TASK TO CARRY OUT
Please print the full listing exactly.
***** DATA LINES *****
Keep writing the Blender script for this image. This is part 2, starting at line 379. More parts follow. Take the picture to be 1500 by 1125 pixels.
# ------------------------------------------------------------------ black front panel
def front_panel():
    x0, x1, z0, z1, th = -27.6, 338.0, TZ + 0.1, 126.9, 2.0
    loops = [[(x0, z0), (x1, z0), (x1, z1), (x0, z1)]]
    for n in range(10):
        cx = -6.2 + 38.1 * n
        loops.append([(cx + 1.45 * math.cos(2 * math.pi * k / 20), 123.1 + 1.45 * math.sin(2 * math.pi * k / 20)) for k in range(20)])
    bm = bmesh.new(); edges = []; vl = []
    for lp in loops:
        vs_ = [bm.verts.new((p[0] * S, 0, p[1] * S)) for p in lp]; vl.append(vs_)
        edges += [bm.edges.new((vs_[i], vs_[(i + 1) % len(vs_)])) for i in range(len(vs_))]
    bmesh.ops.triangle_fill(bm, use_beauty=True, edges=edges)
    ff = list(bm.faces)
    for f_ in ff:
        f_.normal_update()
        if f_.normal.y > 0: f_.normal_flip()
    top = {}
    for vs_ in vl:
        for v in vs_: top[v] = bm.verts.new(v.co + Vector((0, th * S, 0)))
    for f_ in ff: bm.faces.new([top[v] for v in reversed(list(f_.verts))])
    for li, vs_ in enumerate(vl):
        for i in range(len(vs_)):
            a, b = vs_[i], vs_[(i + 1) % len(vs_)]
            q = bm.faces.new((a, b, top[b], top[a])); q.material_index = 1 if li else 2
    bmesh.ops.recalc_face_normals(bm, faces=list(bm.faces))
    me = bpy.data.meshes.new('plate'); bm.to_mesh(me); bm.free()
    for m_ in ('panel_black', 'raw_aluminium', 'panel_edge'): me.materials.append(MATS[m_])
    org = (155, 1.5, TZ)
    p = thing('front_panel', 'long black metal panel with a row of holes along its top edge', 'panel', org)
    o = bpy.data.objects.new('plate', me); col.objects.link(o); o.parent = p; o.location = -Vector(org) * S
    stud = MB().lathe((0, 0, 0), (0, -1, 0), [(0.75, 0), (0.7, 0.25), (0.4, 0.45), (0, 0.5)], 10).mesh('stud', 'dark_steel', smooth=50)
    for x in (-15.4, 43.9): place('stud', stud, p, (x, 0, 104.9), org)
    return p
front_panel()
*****
THE ANSWER
Keep writing the Blender script for this image. This is part 2, starting at line 379. More parts follow. Take the picture to be 1500 by 1125 pixels.
# ------------------------------------------------------------------ black front panel
def front_panel():
    x0, x1, z0, z1, th = -27.6, 338.0, TZ + 0.1, 126.9, 2.0
    loops = [[(x0, z0), (x1, z0), (x1, z1), (x0, z1)]]
    for n in range(10):
        cx = -6.2 + 38.1 * n
        loops.append([(cx + 1.45 * math.cos(2 * math.pi * k / 20), 123.1 + 1.45 * math.sin(2 * math.pi * k / 20)) for k in range(20)])
    bm = bmesh.new(); edges = []; vl = []
    for lp in loops:
        vs_ = [bm.verts.new((p[0] * S, 0, p[1] * S)) for p in lp]; vl.append(vs_)
        edges += [bm.edges.new((vs_[i], vs_[(i + 1) % len(vs_)])) for i in range(len(vs_))]
    bmesh.ops.triangle_fill(bm, use_beauty=True, edges=edges)
    ff = list(bm.faces)
    for f_ in ff:
        f_.normal_update()
        if f_.normal.y > 0: f_.normal_flip()
    top = {}
    for vs_ in vl:
        for v in vs_: top[v] = bm.verts.new(v.co + Vector((0, th * S, 0)))
    for f_ in ff: bm.faces.new([top[v] for v in reversed(list(f_.verts))])
    for li, vs_ in enumerate(vl):
        for i in range(len(vs_)):
            a, b = vs_[i], vs_[(i + 1) % len(vs_)]
            q = bm.faces.new((a, b, top[b], top[a])); q.material_index = 1 if li else 2
    bmesh.ops.recalc_face_normals(bm, faces=list(bm.faces))
    me = bpy.data.meshes.new('plate'); bm.to_mesh(me); bm.free()
    for m_ in ('panel_black', 'raw_aluminium', 'panel_edge'): me.materials.append(MATS[m_])
    org = (155, 1.5, TZ)
    p = thing('front_panel', 'long black metal panel with a row of holes along its top edge', 'panel', org)
    o = bpy.data.objects.new('plate', me); col.objects.link(o); o.parent = p; o.location = -Vector(org) * S
    stud = MB().lathe((0, 0, 0), (0, -1, 0), [(0.75, 0), (0.7, 0.25), (0.4, 0.45), (0, 0.5)], 10).mesh('stud', 'dark_steel', smooth=50)
    for x in (-15.4, 43.9): place('stud', stud, p, (x, 0, 104.9), org)
    return p
front_panel()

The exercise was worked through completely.